GIVEN TASK ▸
Repeat exactly the lines running from the first line of the data to the line containing "def P(px, py, D): return", both ends included, and nothing else; drop the pictures.

** Start of RAW RECORDS **

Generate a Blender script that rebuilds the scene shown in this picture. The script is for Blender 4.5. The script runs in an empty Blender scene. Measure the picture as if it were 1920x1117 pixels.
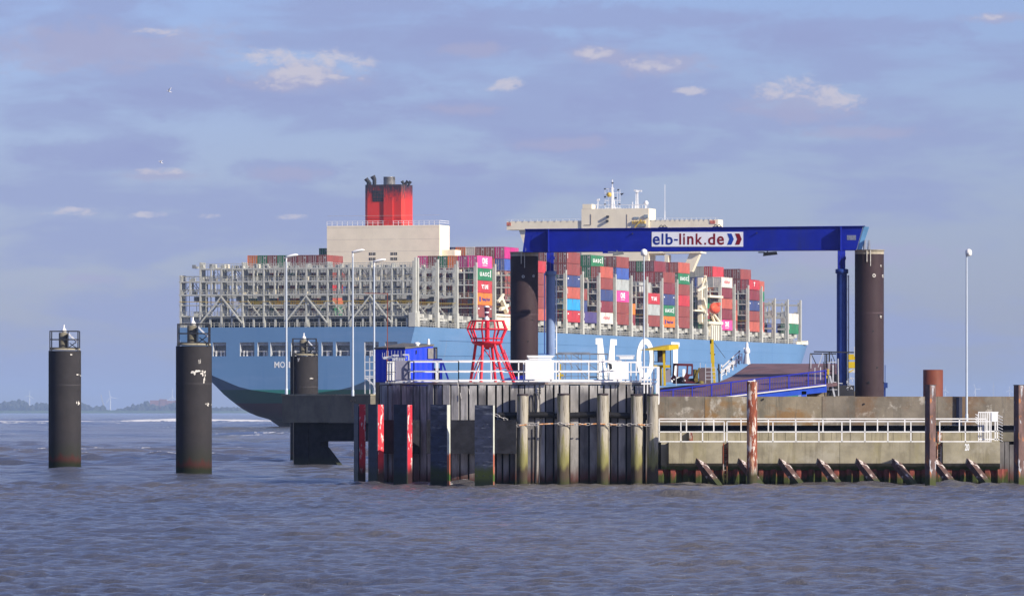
import bpy, math, random
import numpy as np
from mathutils import Vector
rad = math.radians
random.seed(7)
sc = bpy.context.scene
COL = sc.collection

# ------------------------------------------------------------------ camera
F, HY, CH = 11000.0, 771.5, 3.7          # focal length in photo pixels, horizon row, camera height
cd = bpy.data.cameras.new("camera"); cam = bpy.data.objects.new("camera", cd); COL.objects.link(cam)
cam.location = (0, 0, CH); cam.rotation_euler = (rad(90), 0, 0)
cd.sensor_width = 36; cd.lens = F/1920*36
cd.shift_y = (HY-558.5)/1920
cd.clip_start = 1; cd.clip_end = 60000
sc.camera = cam
def X(px, D): return (px-960)/F*D
def Z(py, D): return CH+(HY-py)/F*D
def P(px, py, D): return Vector((X(px, D), D, Z(py, D)))

# ------------------------------------------------------------------ world, sun, exposure
SA, SE = 55.0, 27.0                      # sun: degrees to the right of the camera's back, elevation
world = bpy.data.worlds.new("World"); sc.world = world; world.use_nodes = True
wt = world.node_tree; wt.nodes.clear()
def wn(t, **k):
    n = wt.nodes.new(t)
    for a, b in k.items(): setattr(n, a, b)
    return n
def wl(a, b): wt.links.new(a, b)
def wmath(op, a, b=None, c=None, clamp=False):
    n = wn('ShaderNodeMath', operation=op, use_clamp=clamp)
    for i, v in enumerate((a, b, c)):
        if v is None: continue
        if isinstance(v, (int, float)): n.inputs[i].default_value = v
        else: wl(v, n.inputs[i])
    return n.outputs[0]
sky = wn('ShaderNodeTexSky', sky_type='NISHITA', sun_disc=False, sun_elevation=rad(SE), sun_rotation=rad(180-SA))
sky.air_density = 1.0; sky.dust_density = 0.6; sky.ozone_density = 1.6
tint = wn('ShaderNodeMix', data_type='RGBA', blend_type='MULTIPLY'); tint.inputs[0].default_value = 1
SKYTINT = (0.575, 0.635, 1.10, 1)
tint.inputs[7].default_value = SKYTINT
wl(sky.outputs[0], tint.inputs[6])
tc = wn('ShaderNodeTexCoord'); sx = wn('ShaderNodeSeparateXYZ'); wl(tc.outputs['Generated'], sx.inputs[0])
yy = wmath('MAXIMUM', sx.outputs[1], 0.05)
U = wmath('MULTIPLY', wmath('DIVIDE', sx.outputs[0], yy), 11.0)      # sky direction, about 5 degrees per unit
V = wmath('MULTIPLY', wmath('DIVIDE', sx.outputs[2], yy), 11.0)
cmb = wn('ShaderNodeCombineXYZ'); wl(U, cmb.inputs[0]); wl(V, cmb.inputs[1])
def wnoise(sxy, scale, detail=6, rough=.6, off=0.0, dist=0.0):
    mp = wn('ShaderNodeMapping'); wl(cmb.outputs[0], mp.inputs[0]); mp.inputs['Scale'].default_value = (sxy[0], sxy[1], 1)
    mp.inputs['Location'].default_value = (off, off*.7, off*.3)
    n = wn('ShaderNodeTexNoise'); wl(mp.outputs[0], n.inputs[0]); n.inputs['Scale'].default_value = scale
    n.inputs['Detail'].default_value = detail; n.inputs['Roughness'].default_value = rough; n.inputs['Distortion'].default_value = dist
    return n.outputs[0]
def ramp01(x, a, b):
    n = wn('ShaderNodeMapRange', interpolation_type='SMOOTHSTEP'); wl(x, n.inputs[0])
    n.inputs[1].default_value = a; n.inputs[2].default_value = b
    return n.outputs[0]
nz_a = wnoise((1, 2.4), 6, 9, .66, 3.1, .5); nz_b = wnoise((1, 1.8), 22, 7, .62, 1.7, .3)
nz_f = wmath('ADD', wmath('MULTIPLY', nz_a, .72), wmath('MULTIPLY', nz_b, .28))      # fine cloud edges
nz_d = wnoise((1, 1.7), 48, 6, .65, 6.3, .3)
nz_w = wmath('ADD', wmath('ADD', wmath('MULTIPLY', nz_a, .40), wmath('MULTIPLY', nz_b, .40)), wmath('MULTIPLY', nz_d, .20))
nz_m = wnoise((1, 3.6), 2.6, 6, .55, 9.3, .2)    # long soft bands
nz_c = wnoise((1, 2.0), 16, 6, .6, 5.5)
def blob(px, py, rx, ry, a=.35, b=-.35, amt=3.0, noise=None):
    cx, cy = (px-960)/1000, (HY-py)/1000
    dx = wmath('DIVIDE', wmath('SUBTRACT', U, cx), rx/1000); dy = wmath('DIVIDE', wmath('SUBTRACT', V, cy), ry/1000)
    d = wmath('SQRT', wmath('ADD', wmath('MULTIPLY', dx, dx), wmath('MULTIPLY', dy, dy)))
    e = wmath('ADD', wmath('SUBTRACT', 1.0, d), wmath('MULTIPLY', wmath('SUBTRACT', noise or nz_f, .5), amt))
    return ramp01(e, .0, .75)
def mx(*ms):
    o = ms[0]
    for m in ms[1:]: o = wmath('MAXIMUM', o, m)
    return o
violet = mx(blob(1480, 225, 260, 42), blob(1250, 200, 330, 60), blob(560, 175, 380, 50), blob(1150, 35, 520, 34), blob(830, 205, 260, 36),
            blob(900, 75, 300, 40), blob(560, 315, 170, 30), blob(200, 290, 240, 36), blob(1000, 265, 240, 34), blob(1560, 60, 420, 40), blob(870, 320, 90, 18), blob(1230, 318, 170, 20),
            blob(300, 190, 260, 40))
pink = mx(blob(200, 90, 330, 60, amt=3.4, noise=nz_w), blob(560, 145, 150, 38, amt=3.4, noise=nz_w), blob(1120, 105, 90, 24, amt=3.4, noise=nz_w), blob(1235, 120, 110, 28, amt=3.4, noise=nz_w), blob(1050, 270, 160, 18, amt=3.4, noise=nz_w), blob(880, 95, 90, 20, amt=3.4, noise=nz_w),
          blob(1500, 200, 150, 42, amt=3.4, noise=nz_w), blob(860, 205, 120, 18, amt=3.4, noise=nz_w), blob(300, 330, 110, 14, amt=3.4, noise=nz_w), blob(170, 522, 90, 13, amt=3.4, noise=nz_w), blob(1600, 480, 260, 30, amt=3.4, noise=nz_w), blob(1880, 35, 90, 16, amt=3.4, noise=nz_w), blob(1620, 250, 160, 18, amt=3.4, noise=nz_w), blob(540, 325, 90, 16, amt=3.4, noise=nz_w))
white = mx(blob(515, 112, 85, 30, amt=4.2, noise=nz_w), blob(610, 120, 85, 32, amt=4.2, noise=nz_w), blob(560, 140, 110, 26, amt=4.2, noise=nz_w), blob(1470, 165, 85, 30, amt=4.2, noise=nz_w), blob(1550, 185, 75, 26, amt=4.2, noise=nz_w), blob(945, 160, 48, 18, amt=4.2, noise=nz_w), blob(140, 396, 75, 10, amt=4.2, noise=nz_w), blob(270, 402, 45, 8, amt=4.2, noise=nz_w), blob(1110, 100, 40, 14, amt=4.2, noise=nz_w),
           blob(1225, 118, 50, 16, amt=4.2, noise=nz_w), blob(390, 405, 28, 6, amt=4.2, noise=nz_w), blob(540, 406, 36, 7, amt=4.2, noise=nz_w), blob(1860, 32, 40, 8, amt=4.2, noise=nz_w), blob(285, 60, 55, 10, amt=4.2, noise=nz_w), blob(1300, 170, 40, 10, amt=4.2, noise=nz_w), blob(300, 322, 55, 8, amt=4.2, noise=nz_w))
def wmix(a, col, fac):
    n = wn('ShaderNodeMix', data_type='RGBA'); wl(a, n.inputs[6]); n.inputs[7].default_value = (*col, 1)
    wl(fac, n.inputs[0]); return n.outputs[2]
K = 10.0    # Background strength 0.1, so cloud radiances are written x10
base = tint.outputs[2]
c = wmix(base, (.250*K, .294*K, .50*K), wmath('MULTIPLY', ramp01(nz_m, .42, .62), .75))
c = wmix(c, (.248*K, .287*K, .495*K), wmath('MULTIPLY', violet, .66))
c = wmix(c, (.325*K, .330*K, .485*K), wmath('MULTIPLY', pink, .7))
c = wmix(c, (.52*K, .49*K, .545*K), wmath('MULTIPLY', wmath('MULTIPLY', white, ramp01(nz_b, .34, .62)), .75))
bg = wn('ShaderNodeBackground'); bg.inputs[1].default_value = 0.091; wl(c, bg.inputs[0])
wo = wn('ShaderNodeOutputWorld'); wl(bg.outputs[0], wo.inputs[0])

sd = bpy.data.lights.new("sun", 'SUN'); sun = bpy.data.objects.new("sun", sd); COL.objects.link(sun)
sd.energy = 5.0; sd.angle = rad(.5); sd.color = (1, .90, .74)
tosun = Vector((math.sin(rad(SA))*math.cos(rad(SE)), -math.cos(rad(SA))*math.cos(rad(SE)), math.sin(rad(SE))))
sun.rotation_euler = tosun.to_track_quat('Z', 'Y').to_euler()
vs = sc.view_settings; sc.display_settings.display_device = 'sRGB'
vs.view_transform = 'Standard'; vs.look = 'None'; vs.exposure = 0.44; vs.gamma = 1

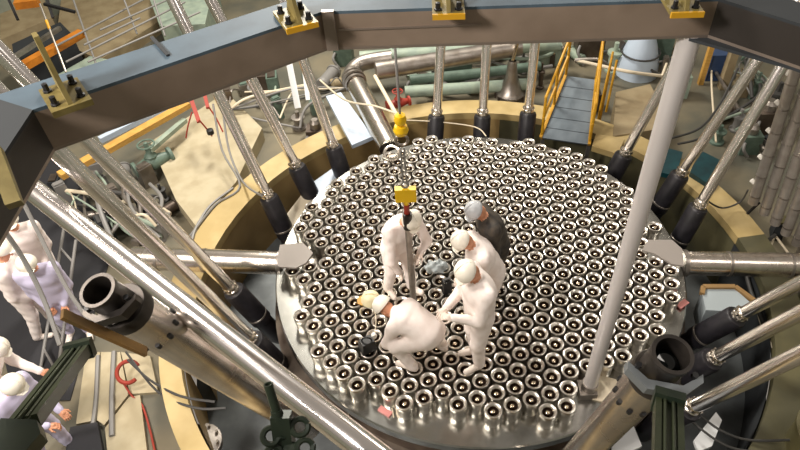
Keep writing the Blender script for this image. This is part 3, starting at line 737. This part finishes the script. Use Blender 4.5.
# hanging white paper strips behind the beam
for k, (u, v, u2, v2) in enumerate(((289, 62, 298, 108), (303, 60, 308, 100))):
    p1 = PZ(u, v, 1.2); p2 = PD(u2, v2, (R @ (p1 - CAM)).z)
    m_ = MB(); m_.bar(p1, p2, .10 if k == 0 else .07, .015); o = m_.build('paper_strip', 'paper', smooth=False)
    tag(o, 'white paper strip hanging below the girder, ' + ('wider left one' if k == 0 else 'narrower right one'), 'strip')
# ------------------------------------------------------------------ gangway with yellow railings
zt = 0.0
A, B, C_, D_ = PZ(541, 138, -.25), PZ(589, 145, -.25), PZ(596, 80, .45), PZ(566, 76, .45)
e = empty('gangway', (A + B) / 2, 'sloping grey steel gangway with yellow tube railings behind the plate', 'gangway')
nrm = (B - A).cross(D_ - A).normalized() * .03
for k in range(6):
    t0, t1 = k / 6, (k + 1) / 6 - .008
    q = [A.lerp(D_, t0), B.lerp(C_, t0), B.lerp(C_, t1), A.lerp(D_, t1)]
    MB().add([x - nrm for x in q] + [x + nrm for x in q], [(3, 2, 1, 0), (4, 5, 6, 7), (0, 1, 5, 4), (1, 2, 6, 5), (2, 3, 7, 6), (3, 0, 4, 7)]).build('deck_plate', 'gpanel', e, smooth=False)
for (P_, Q_) in ((A, D_), (B, C_)):
    MB().bar(P_, Q_, .05, .12).build('side_beam', 'yellow', e, smooth=False)
    for h_ in (.42, .82):
        MB().tube([P_ + Vector((0, 0, h_)), Q_ + Vector((0, 0, h_))], .024, 8).build('handrail', 'yellow', e)
    for t in (0.02, .5, .98):
        q = P_.lerp(Q_, t); MB().tube([q, q + Vector((0, 0, .84))], .024, 8).build('rail_post', 'yellow', e)
for t in (.1, .9):
    q = A.lerp(D_, t); q2 = B.lerp(C_, t)
    for w in (q, q2): MB().bar(Vector((w.x, w.y, FZ)), w - Vector((0, 0, .03)), .06, .06).build('leg', 'grey_steel', e, smooth=False)
# second railing at gangway top
e = empty('railing', PZ(605, 100, -.3), 'yellow railing beside the gangway, right of it', 'railing')
for (u, v, u2, v2) in ((600, 110, 613, 52), (606, 112, 617, 60)):
    p1 = PZ(u, v, -.3); p2 = PZ(u2, v2, .6)
    MB().tube([p1, p2], .022, 8).build('handrail', 'yellow', e)
for t in (0, .5, 1):
    p1 = PZ(600, 110, -.3).lerp(PZ(613, 52, .6), t); MB().tube([Vector((p1.x, p1.y, FZ)), p1], .022, 8).build('rail_post', 'yellow', e)
# ------------------------------------------------------------------ rack of parallel tubes at right
e = empty('tube_rack', PZ(770, 225, -.2), 'upright rack of parallel grey tubes with white clips at the right edge', 'rack')
bot = PZ(753, 203, -.15); top = PD(800, 56, (R @ (bot - CAM)).z - 1.6)
dr = (top - bot).normalized(); side = (PD(790, 238, (R @ (bot - CAM)).z + .05) - bot) / 3.4
topE = bot + dr * 3.4
for k in range(5):
    o_ = bot + side * k
    t = MB().tube([o_, o_ + dr * 3.4], .076, 14).build('rack_tube', 'rack', e)
    bb_ = MB()
    for q in range(9):
        bb_.lathe([(.076, -.012), (.083, -.01), (.083, .01), (.076, .012)], frame(o_ + dr * (.15 + q * .38), d=dr), 12)
    tag(bb_.build('tube_bands', 'grey_steel', t), kind='stuff')
for q in range(6):
    c = bot - side * .35 + dr * (.32 + q * .45)
    MB().cyl(c, c - side.normalized() * .06, .035, seg=10).build('clip', 'bulb', e)
for q in range(5):
    c = bot + side * 4.5 + dr * (-.2 + q * .35)
    MB().cyl(c, c + side.normalized() * .07, .045, seg=10).build('clip', 'bulb', e)
MB().bar(bot + side * 4.6 - dr * .25, bot + side * 4.6 + dr * 3.2, .04, .22).build('rack_frame', 'grey_steel', e, smooth=False)
MB().bar(bot + side * .4 + Vector((0, 0, .1)), Vector((bot.x - .05, bot.y - .05, -.33)), .03, .03).build('rack_leg', 'black', e, smooth=False)
# ------------------------------------------------------------------ teal tarps, boxes, drum, boards at right
def slab(poly_px, z0, z1, mname, name, label, cat, group=None, parent=None):
    pts = [PZ(u, v, z1) for u, v in poly_px]
    o = MB().prism([(p.x, p.y) for p in pts], z0, z1).build(name, mname, parent, smooth=False)
    if parent is None: tag(o, label, cat, group)
    return o
slab(((652, 170), (660, 146), (683, 152), (676, 176)), -.33, -.24, 'teal', 'water_tray', 'dark teal tray on the curb, left one next to the pale column', 'tray')
slab(((690, 172), (700, 150), (728, 164), (712, 186)), -.33, -.24, 'teal', 'water_tray', 'dark teal tray on the curb between the two long right-hand rods', 'tray')
slab(((613, 136), (616, 92), (650, 84), (662, 106), (652, 130)), FZ, -.3, 'beige', 'crate', 'beige box beyond the plate between the yellow railing and the pale column', 'box')
slab(((592, 146), (596, 134), (625, 138), (618, 154)), -.33, -.22, 'curb', 'crate', 'low cream box beside the foot of the gangway', 'box')
e = empty('access_box', PZ(728, 300, .0), 'pale blue-grey six-sided box with a wooden rim below the right horizontal pipe', 'box')
slab(((702, 293), (703, 288), (735, 289), (752, 304), (741, 312), (706, 310)), -.5, -.05, 'gpanel', 'box_body', None, None, parent=e).data.materials[0] = M['box_blue']
q = [PZ(u, v, -.04) for u, v in ((702, 294), (703, 287), (735, 287), (757, 303))]
for k in range(3): MB().bar(q[k], q[k + 1], .06, .05).build('wood_rim', 'wood_d', e, smooth=False)
c = PZ(795, 430, -.2); c = c * ((math.hypot(c.x, c.y) + .35) / math.hypot(c.x, c.y))
e = empty('drum', (c.x, c.y, FZ), 'olive upright drum at the lower right corner', 'drum')
MB().lathe([(.001, 0), (.40, 0), (.40, .9), (.42, .92), (.42, .98), (.36, 1.0), (.001, 1.0)], Matrix.Translation((c.x, c.y, FZ)), 40).build('drum_shell', 'olive', e)
c = PZ(797, 335, -.3); c = c * (4.85 / math.hypot(c.x, c.y))
e = empty('round_flange', (c.x, c.y, FZ), 'round grey flanged cap at the right edge beside the lower rods', 'flange')
MB().lathe([(.001, 0), (.35, 0), (.35, .45), (.42, .47), (.42, .53), (.3, .54), (.3, .58), (.001, .58)], Matrix.Translation((c.x, c.y, FZ)), 36).build('cap', 'dsteel', e)
for k in range(12):
    a_ = k * PI / 6; MB().cyl((c.x + .37 * math.cos(a_), c.y + .37 * math.sin(a_), FZ + .53), (c.x + .37 * math.cos(a_), c.y + .37 * math.sin(a_), FZ + .58), .022, seg=6).build('bolt', 'steel', e)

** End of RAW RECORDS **

OUTPUT ▸
Generate a Blender script that rebuilds the scene shown in this picture. The script is for Blender 4.5. The script runs in an empty Blender scene. Measure the picture as if it were 1920x1117 pixels.
import bpy, math, random
import numpy as np
from mathutils import Vector
rad = math.radians
random.seed(7)
sc = bpy.context.scene
COL = sc.collection

# ------------------------------------------------------------------ camera
F, HY, CH = 11000.0, 771.5, 3.7          # focal length in photo pixels, horizon row, camera height
cd = bpy.data.cameras.new("camera"); cam = bpy.data.objects.new("camera", cd); COL.objects.link(cam)
cam.location = (0, 0, CH); cam.rotation_euler = (rad(90), 0, 0)
cd.sensor_width = 36; cd.lens = F/1920*36
cd.shift_y = (HY-558.5)/1920
cd.clip_start = 1; cd.clip_end = 60000
sc.camera = cam
def X(px, D): return (px-960)/F*D
def Z(py, D): return CH+(HY-py)/F*D
def P(px, py, D): return Vector((X(px, D), D, Z(py, D)))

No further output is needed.